> **Instructions for the task**: Give back the full listing verbatim, apart from its images.

####################

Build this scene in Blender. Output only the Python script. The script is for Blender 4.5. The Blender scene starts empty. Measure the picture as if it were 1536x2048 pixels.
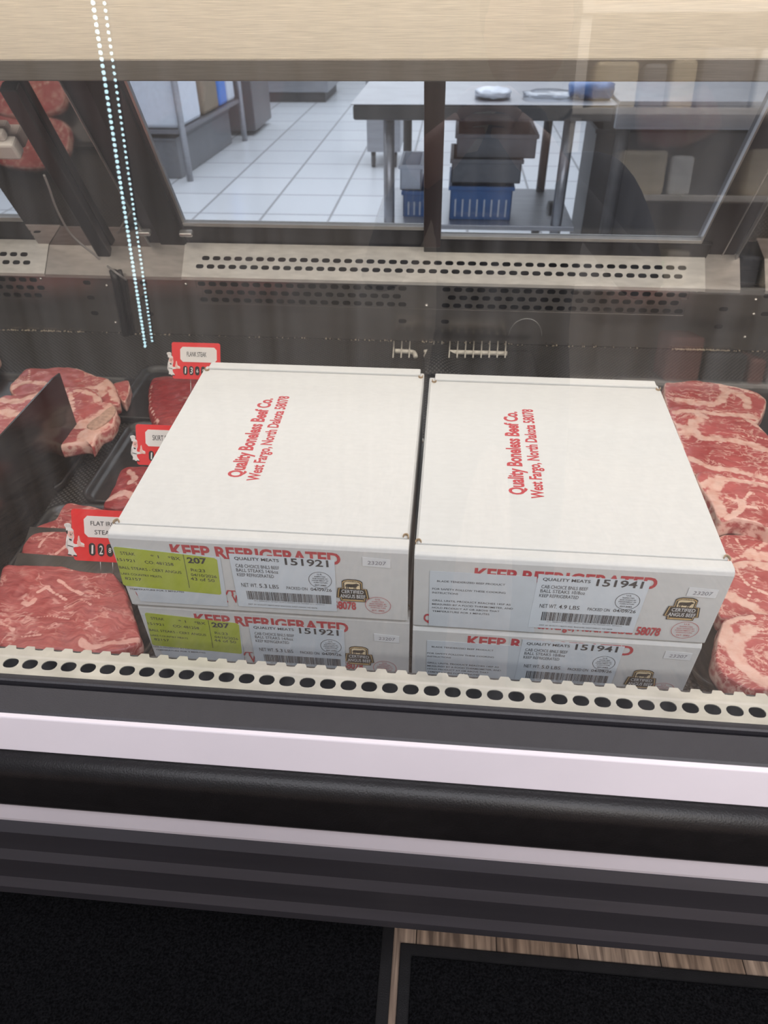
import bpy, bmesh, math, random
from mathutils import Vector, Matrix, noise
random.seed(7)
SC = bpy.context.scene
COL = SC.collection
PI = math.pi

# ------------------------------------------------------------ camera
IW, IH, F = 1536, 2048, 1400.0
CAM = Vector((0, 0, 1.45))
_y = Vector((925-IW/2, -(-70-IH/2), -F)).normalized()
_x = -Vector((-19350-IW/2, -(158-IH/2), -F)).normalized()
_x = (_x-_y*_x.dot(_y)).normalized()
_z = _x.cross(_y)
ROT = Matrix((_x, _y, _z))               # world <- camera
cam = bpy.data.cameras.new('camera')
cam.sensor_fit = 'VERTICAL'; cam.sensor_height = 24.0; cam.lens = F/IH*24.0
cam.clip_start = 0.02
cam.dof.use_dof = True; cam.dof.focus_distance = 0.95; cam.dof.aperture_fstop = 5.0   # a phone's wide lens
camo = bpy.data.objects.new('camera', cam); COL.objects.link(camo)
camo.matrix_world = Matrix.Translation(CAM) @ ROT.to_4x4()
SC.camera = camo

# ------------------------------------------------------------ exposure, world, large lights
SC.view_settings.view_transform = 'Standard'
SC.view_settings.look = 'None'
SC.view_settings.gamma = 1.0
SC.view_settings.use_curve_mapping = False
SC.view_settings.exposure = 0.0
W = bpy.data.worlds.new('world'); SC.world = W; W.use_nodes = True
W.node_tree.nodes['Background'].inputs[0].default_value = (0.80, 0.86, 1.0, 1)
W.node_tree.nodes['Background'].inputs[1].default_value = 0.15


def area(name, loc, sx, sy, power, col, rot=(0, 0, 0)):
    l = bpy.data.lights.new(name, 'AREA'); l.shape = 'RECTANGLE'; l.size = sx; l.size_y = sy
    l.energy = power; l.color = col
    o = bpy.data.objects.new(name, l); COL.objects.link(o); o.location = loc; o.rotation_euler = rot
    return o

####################

> **Written response**:
Build this scene in Blender. Output only the Python script. The script is for Blender 4.5. The Blender scene starts empty. Measure the picture as if it were 1536x2048 pixels.
import bpy, bmesh, math, random
from mathutils import Vector, Matrix, noise
random.seed(7)
SC = bpy.context.scene
COL = SC.collection
PI = math.pi

# ------------------------------------------------------------ camera
IW, IH, F = 1536, 2048, 1400.0
CAM = Vector((0, 0, 1.45))
_y = Vector((925-IW/2, -(-70-IH/2), -F)).normalized()
_x = -Vector((-19350-IW/2, -(158-IH/2), -F)).normalized()
_x = (_x-_y*_x.dot(_y)).normalized()
_z = _x.cross(_y)
ROT = Matrix((_x, _y, _z))               # world <- camera
cam = bpy.data.cameras.new('camera')
cam.sensor_fit = 'VERTICAL'; cam.sensor_height = 24.0; cam.lens = F/IH*24.0
cam.clip_start = 0.02
cam.dof.use_dof = True; cam.dof.focus_distance = 0.95; cam.dof.aperture_fstop = 5.0   # a phone's wide lens
camo = bpy.data.objects.new('camera', cam); COL.objects.link(camo)
camo.matrix_world = Matrix.Translation(CAM) @ ROT.to_4x4()
SC.camera = camo

# ------------------------------------------------------------ exposure, world, large lights
SC.view_settings.view_transform = 'Standard'
SC.view_settings.look = 'None'
SC.view_settings.gamma = 1.0
SC.view_settings.use_curve_mapping = False
SC.view_settings.exposure = 0.0
W = bpy.data.worlds.new('world'); SC.world = W; W.use_nodes = True
W.node_tree.nodes['Background'].inputs[0].default_value = (0.80, 0.86, 1.0, 1)
W.node_tree.nodes['Background'].inputs[1].default_value = 0.15


def area(name, loc, sx, sy, power, col, rot=(0, 0, 0)):
    l = bpy.data.lights.new(name, 'AREA'); l.shape = 'RECTANGLE'; l.size = sx; l.size_y = sy
    l.energy = power; l.color = col
    o = bpy.data.objects.new(name, l); COL.objects.link(o); o.location = loc; o.rotation_euler = rot
    return o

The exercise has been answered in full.